Exactly as written, retype the listing below, omitting the pictures.

======== Given data ========

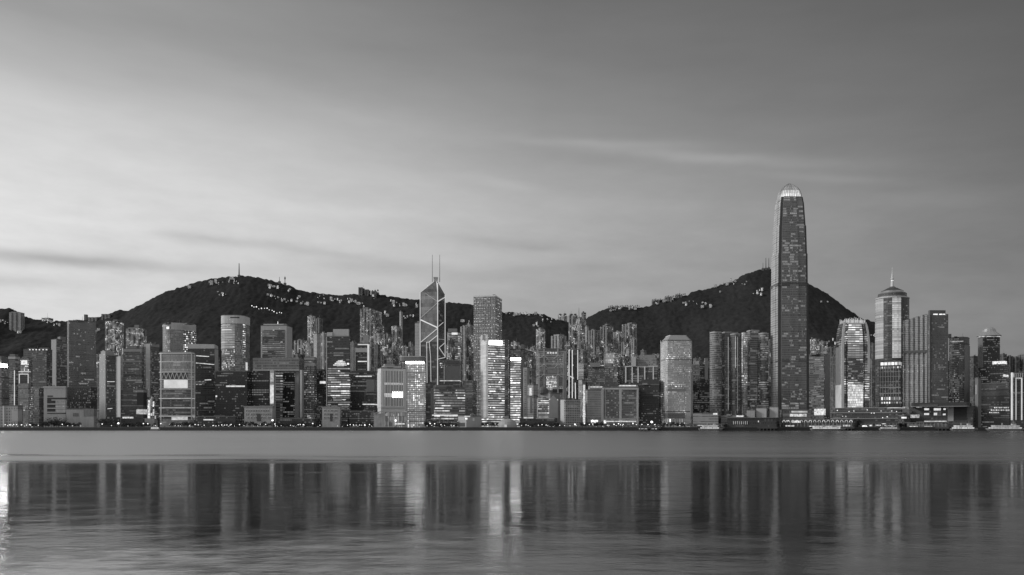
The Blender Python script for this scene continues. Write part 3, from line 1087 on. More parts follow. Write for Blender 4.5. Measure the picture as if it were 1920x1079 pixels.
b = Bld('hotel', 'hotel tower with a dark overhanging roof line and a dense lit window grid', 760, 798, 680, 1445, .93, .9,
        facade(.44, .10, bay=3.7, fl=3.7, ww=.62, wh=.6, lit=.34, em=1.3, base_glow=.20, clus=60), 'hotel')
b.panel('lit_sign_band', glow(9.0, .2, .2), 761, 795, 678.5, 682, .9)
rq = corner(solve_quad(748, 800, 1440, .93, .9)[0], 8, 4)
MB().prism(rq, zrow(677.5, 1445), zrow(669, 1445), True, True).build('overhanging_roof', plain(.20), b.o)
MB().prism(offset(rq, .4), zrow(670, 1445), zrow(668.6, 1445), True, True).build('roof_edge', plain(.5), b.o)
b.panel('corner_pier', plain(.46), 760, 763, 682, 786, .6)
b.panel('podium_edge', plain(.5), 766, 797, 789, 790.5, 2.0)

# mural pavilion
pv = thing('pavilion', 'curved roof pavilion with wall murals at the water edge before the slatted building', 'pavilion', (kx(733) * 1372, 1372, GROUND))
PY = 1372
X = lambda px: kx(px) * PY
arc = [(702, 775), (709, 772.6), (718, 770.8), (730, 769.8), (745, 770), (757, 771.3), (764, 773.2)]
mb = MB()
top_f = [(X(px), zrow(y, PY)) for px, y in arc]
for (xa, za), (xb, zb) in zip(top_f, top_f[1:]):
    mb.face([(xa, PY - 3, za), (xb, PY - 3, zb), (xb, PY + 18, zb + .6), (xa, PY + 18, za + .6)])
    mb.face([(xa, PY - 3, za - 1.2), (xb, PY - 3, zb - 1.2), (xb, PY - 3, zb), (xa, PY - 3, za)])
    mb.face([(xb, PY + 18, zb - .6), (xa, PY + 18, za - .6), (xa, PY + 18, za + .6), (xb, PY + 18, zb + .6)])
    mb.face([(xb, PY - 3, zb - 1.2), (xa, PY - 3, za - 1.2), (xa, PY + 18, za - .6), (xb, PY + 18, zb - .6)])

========

__Correct answer__
The Blender Python script for this scene continues. Write part 3, from line 1087 on. More parts follow. Write for Blender 4.5. Measure the picture as if it were 1920x1079 pixels.
b = Bld('hotel', 'hotel tower with a dark overhanging roof line and a dense lit window grid', 760, 798, 680, 1445, .93, .9,
        facade(.44, .10, bay=3.7, fl=3.7, ww=.62, wh=.6, lit=.34, em=1.3, base_glow=.20, clus=60), 'hotel')
b.panel('lit_sign_band', glow(9.0, .2, .2), 761, 795, 678.5, 682, .9)
rq = corner(solve_quad(748, 800, 1440, .93, .9)[0], 8, 4)
MB().prism(rq, zrow(677.5, 1445), zrow(669, 1445), True, True).build('overhanging_roof', plain(.20), b.o)
MB().prism(offset(rq, .4), zrow(670, 1445), zrow(668.6, 1445), True, True).build('roof_edge', plain(.5), b.o)
b.panel('corner_pier', plain(.46), 760, 763, 682, 786, .6)
b.panel('podium_edge', plain(.5), 766, 797, 789, 790.5, 2.0)

# mural pavilion
pv = thing('pavilion', 'curved roof pavilion with wall murals at the water edge before the slatted building', 'pavilion', (kx(733) * 1372, 1372, GROUND))
PY = 1372
X = lambda px: kx(px) * PY
arc = [(702, 775), (709, 772.6), (718, 770.8), (730, 769.8), (745, 770), (757, 771.3), (764, 773.2)]
mb = MB()
top_f = [(X(px), zrow(y, PY)) for px, y in arc]
for (xa, za), (xb, zb) in zip(top_f, top_f[1:]):
    mb.face([(xa, PY - 3, za), (xb, PY - 3, zb), (xb, PY + 18, zb + .6), (xa, PY + 18, za + .6)])
    mb.face([(xa, PY - 3, za - 1.2), (xb, PY - 3, zb - 1.2), (xb, PY - 3, zb), (xa, PY - 3, za)])
    mb.face([(xb, PY + 18, zb - .6), (xa, PY + 18, za - .6), (xa, PY + 18, za + .6), (xb, PY + 18, zb + .6)])
    mb.face([(xb, PY - 3, zb - 1.2), (xa, PY - 3, za - 1.2), (xa, PY + 18, za - .6), (xb, PY + 18, zb - .6)])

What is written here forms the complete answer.